> WHAT YOU SHOULD DO:
Find the lines holding "pixels" and copy them.

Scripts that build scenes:
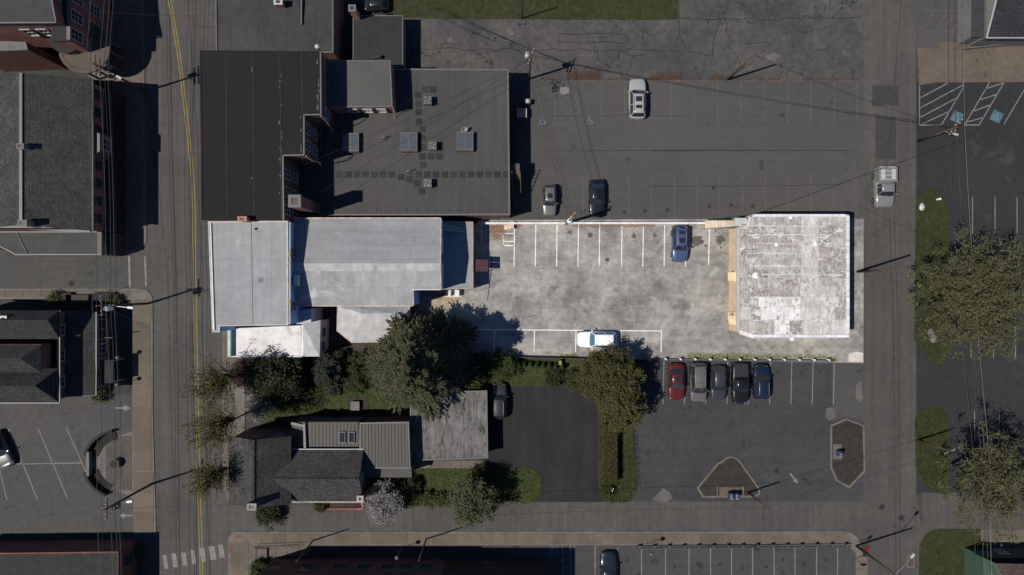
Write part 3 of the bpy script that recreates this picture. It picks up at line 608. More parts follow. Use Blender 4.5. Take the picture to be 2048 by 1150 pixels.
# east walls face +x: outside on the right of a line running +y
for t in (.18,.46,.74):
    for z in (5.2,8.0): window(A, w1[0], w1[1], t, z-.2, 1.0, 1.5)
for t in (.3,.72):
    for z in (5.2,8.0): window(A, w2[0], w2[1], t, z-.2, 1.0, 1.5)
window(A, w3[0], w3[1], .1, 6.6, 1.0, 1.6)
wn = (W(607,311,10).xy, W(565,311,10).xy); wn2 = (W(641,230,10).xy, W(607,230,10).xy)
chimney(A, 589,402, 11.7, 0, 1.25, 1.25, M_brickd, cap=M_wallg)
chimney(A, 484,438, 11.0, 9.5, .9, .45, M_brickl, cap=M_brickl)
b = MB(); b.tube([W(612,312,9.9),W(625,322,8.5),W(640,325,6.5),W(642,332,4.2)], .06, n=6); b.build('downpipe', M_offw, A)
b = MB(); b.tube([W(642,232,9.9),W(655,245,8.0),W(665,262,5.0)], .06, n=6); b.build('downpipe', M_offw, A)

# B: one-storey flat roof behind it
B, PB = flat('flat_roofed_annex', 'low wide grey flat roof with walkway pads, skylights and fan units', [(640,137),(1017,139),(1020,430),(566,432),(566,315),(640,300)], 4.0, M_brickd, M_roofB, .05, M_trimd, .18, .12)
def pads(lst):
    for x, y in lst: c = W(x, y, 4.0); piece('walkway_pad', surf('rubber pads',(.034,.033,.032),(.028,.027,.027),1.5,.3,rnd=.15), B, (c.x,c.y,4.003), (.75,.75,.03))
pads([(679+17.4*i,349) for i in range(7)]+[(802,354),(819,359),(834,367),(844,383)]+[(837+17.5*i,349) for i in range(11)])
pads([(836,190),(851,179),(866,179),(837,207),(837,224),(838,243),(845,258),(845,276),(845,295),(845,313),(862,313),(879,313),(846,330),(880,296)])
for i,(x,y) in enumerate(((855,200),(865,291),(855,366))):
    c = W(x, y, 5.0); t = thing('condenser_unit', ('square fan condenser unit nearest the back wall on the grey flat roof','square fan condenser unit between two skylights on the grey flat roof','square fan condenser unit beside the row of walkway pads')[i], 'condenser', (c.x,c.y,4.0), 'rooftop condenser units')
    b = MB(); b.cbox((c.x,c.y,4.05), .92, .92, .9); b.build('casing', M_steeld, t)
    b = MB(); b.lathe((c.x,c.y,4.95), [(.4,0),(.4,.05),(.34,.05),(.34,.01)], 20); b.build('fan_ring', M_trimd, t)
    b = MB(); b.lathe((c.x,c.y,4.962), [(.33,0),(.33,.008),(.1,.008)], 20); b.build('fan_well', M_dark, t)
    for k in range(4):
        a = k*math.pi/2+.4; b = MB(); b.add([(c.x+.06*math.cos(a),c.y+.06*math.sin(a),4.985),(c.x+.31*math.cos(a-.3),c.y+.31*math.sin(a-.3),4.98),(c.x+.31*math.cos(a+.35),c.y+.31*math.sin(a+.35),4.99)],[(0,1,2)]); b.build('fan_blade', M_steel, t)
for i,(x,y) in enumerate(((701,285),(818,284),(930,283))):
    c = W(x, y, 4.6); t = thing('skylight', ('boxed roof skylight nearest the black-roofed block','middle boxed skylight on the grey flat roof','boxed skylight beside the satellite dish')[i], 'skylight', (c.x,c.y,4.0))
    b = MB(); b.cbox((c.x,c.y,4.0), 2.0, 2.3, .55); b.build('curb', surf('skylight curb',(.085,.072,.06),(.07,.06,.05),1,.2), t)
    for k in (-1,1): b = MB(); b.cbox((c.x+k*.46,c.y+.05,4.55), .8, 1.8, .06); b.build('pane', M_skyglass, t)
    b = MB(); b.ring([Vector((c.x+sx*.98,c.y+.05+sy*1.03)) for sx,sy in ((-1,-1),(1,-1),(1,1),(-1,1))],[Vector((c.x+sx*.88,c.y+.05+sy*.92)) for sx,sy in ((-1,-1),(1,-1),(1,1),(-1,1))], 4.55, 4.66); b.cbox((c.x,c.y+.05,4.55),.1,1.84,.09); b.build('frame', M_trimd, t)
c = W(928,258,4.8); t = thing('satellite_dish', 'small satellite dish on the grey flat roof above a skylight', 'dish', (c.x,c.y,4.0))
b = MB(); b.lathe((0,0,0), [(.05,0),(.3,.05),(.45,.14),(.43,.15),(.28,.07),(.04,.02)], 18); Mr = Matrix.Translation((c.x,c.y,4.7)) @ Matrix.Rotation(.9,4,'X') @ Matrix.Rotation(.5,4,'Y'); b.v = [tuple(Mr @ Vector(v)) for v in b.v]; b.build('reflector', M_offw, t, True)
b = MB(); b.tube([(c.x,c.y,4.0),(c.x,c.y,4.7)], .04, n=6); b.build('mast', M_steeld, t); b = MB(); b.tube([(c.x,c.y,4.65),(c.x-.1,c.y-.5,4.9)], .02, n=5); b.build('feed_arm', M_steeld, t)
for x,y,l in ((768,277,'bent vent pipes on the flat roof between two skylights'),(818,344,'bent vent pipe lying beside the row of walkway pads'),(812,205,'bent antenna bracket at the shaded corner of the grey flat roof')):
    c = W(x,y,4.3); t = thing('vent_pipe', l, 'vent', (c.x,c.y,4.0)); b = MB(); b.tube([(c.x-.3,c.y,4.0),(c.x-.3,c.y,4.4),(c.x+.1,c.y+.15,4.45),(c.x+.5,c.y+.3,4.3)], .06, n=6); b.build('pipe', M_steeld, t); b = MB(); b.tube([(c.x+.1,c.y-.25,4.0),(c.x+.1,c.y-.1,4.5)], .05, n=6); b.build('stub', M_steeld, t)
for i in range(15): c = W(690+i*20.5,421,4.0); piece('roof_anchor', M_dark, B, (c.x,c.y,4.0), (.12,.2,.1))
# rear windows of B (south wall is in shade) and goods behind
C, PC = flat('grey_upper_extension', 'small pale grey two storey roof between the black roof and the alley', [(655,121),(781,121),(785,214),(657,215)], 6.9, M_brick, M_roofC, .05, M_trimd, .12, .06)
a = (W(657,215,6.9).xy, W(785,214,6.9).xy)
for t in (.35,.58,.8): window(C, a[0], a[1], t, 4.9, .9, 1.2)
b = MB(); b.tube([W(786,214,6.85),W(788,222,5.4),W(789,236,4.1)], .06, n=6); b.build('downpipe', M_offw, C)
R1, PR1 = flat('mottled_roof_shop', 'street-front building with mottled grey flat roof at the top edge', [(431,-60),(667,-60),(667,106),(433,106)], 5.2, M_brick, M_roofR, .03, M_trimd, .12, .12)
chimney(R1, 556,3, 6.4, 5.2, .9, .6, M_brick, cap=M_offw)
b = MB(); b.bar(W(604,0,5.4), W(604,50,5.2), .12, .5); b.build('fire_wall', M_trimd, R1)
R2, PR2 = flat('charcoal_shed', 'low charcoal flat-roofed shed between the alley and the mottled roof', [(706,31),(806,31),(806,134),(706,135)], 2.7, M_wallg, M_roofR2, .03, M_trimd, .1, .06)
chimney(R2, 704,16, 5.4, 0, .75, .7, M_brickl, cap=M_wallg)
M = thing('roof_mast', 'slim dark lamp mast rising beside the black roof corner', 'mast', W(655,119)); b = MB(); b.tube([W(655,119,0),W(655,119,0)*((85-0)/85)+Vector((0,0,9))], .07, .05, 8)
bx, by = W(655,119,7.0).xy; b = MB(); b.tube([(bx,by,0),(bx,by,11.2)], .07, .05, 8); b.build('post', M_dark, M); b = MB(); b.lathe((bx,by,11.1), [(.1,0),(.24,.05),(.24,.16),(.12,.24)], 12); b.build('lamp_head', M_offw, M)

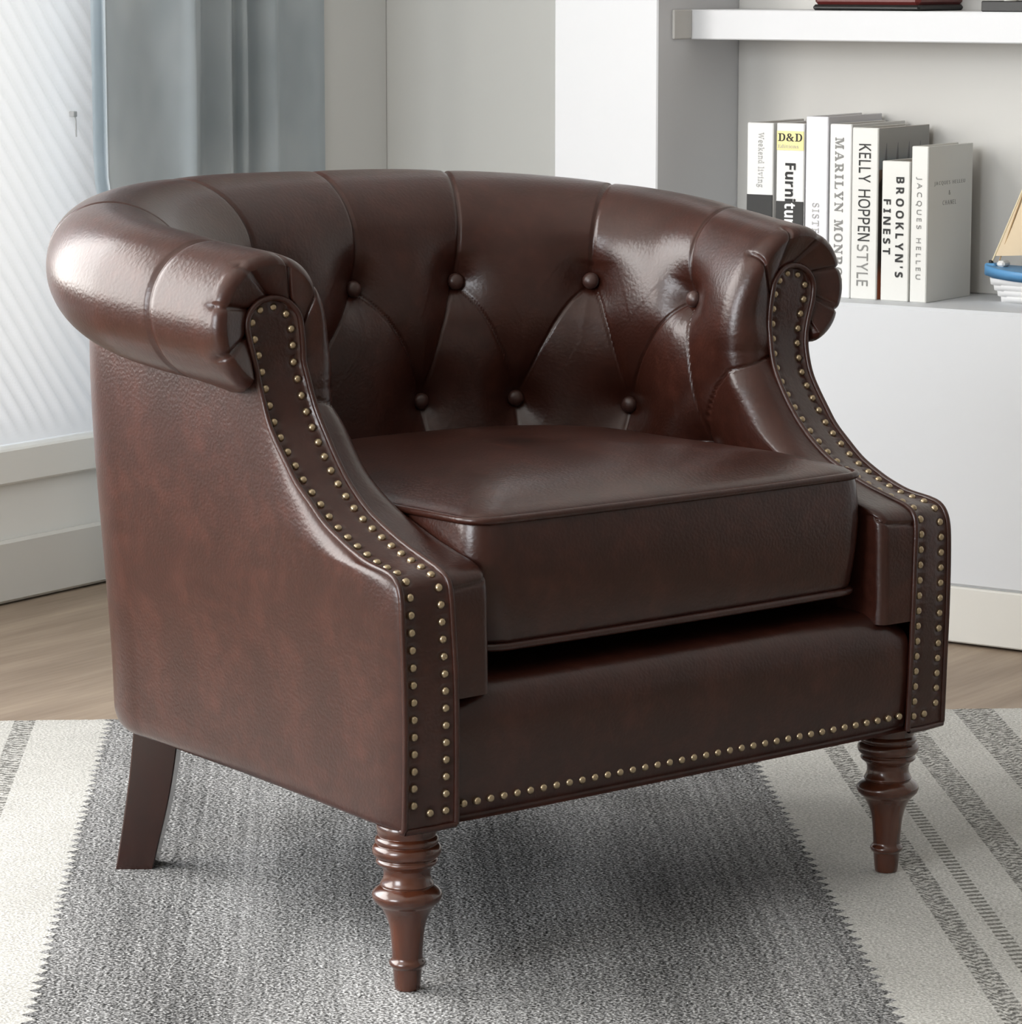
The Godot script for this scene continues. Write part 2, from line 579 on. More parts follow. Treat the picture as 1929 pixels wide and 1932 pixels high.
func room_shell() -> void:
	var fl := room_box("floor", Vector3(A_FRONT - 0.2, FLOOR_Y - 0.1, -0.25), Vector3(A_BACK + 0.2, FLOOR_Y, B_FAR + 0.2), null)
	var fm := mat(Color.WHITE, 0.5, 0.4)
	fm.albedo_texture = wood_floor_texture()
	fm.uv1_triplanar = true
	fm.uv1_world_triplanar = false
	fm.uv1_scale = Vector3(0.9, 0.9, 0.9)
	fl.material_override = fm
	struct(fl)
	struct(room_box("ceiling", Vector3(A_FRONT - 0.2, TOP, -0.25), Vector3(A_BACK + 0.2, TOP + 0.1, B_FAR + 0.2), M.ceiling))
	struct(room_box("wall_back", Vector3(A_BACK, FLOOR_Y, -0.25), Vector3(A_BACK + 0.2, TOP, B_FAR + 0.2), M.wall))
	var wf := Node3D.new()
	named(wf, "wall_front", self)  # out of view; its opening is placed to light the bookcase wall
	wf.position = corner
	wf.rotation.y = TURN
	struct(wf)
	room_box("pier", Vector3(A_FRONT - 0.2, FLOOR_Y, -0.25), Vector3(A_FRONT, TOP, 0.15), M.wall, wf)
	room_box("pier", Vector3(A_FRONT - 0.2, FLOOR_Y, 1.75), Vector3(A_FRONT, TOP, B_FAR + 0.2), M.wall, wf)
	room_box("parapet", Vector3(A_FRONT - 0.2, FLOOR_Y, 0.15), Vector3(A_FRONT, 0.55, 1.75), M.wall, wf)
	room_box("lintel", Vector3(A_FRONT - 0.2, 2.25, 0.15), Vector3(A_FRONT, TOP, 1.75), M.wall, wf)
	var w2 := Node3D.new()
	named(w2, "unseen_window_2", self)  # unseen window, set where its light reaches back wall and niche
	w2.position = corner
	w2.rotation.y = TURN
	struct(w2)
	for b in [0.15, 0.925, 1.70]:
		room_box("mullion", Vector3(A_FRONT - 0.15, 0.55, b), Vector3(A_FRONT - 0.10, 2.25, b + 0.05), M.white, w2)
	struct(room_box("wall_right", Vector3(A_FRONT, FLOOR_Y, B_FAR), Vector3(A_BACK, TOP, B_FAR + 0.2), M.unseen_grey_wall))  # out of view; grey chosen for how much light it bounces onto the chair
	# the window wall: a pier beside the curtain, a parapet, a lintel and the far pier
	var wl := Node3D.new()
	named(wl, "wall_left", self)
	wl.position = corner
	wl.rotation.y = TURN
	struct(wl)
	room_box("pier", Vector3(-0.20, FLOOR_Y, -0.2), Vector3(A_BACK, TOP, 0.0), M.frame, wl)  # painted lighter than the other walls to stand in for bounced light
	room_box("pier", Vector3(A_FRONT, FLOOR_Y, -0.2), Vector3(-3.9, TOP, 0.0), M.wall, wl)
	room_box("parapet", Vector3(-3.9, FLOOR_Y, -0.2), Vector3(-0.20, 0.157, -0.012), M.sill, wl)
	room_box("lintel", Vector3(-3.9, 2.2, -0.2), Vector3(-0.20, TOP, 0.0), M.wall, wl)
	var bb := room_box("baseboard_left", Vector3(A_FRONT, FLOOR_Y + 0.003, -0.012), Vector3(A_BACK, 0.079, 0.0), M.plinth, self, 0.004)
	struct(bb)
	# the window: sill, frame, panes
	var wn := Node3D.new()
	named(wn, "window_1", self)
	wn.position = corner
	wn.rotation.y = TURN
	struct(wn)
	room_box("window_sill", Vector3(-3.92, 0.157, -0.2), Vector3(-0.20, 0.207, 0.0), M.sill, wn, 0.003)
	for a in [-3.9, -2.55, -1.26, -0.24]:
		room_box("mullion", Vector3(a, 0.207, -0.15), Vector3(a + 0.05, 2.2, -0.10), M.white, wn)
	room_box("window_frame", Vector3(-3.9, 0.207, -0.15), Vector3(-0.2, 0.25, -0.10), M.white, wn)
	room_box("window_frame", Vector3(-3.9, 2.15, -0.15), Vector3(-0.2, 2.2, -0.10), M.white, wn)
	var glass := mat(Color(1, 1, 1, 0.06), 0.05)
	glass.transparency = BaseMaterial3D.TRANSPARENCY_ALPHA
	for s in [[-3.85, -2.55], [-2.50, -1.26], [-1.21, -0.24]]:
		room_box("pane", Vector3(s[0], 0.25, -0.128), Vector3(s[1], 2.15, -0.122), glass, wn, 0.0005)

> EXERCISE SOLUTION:
Write part 3 of the bpy script that recreates this picture. It picks up at line 608. More parts follow. Use Blender 4.5. Take the picture to be 2048 by 1150 pixels.
The Godot script for this scene continues. Write part 2, from line 579 on. More parts follow. Treat the picture as 1929 pixels wide and 1932 pixels high.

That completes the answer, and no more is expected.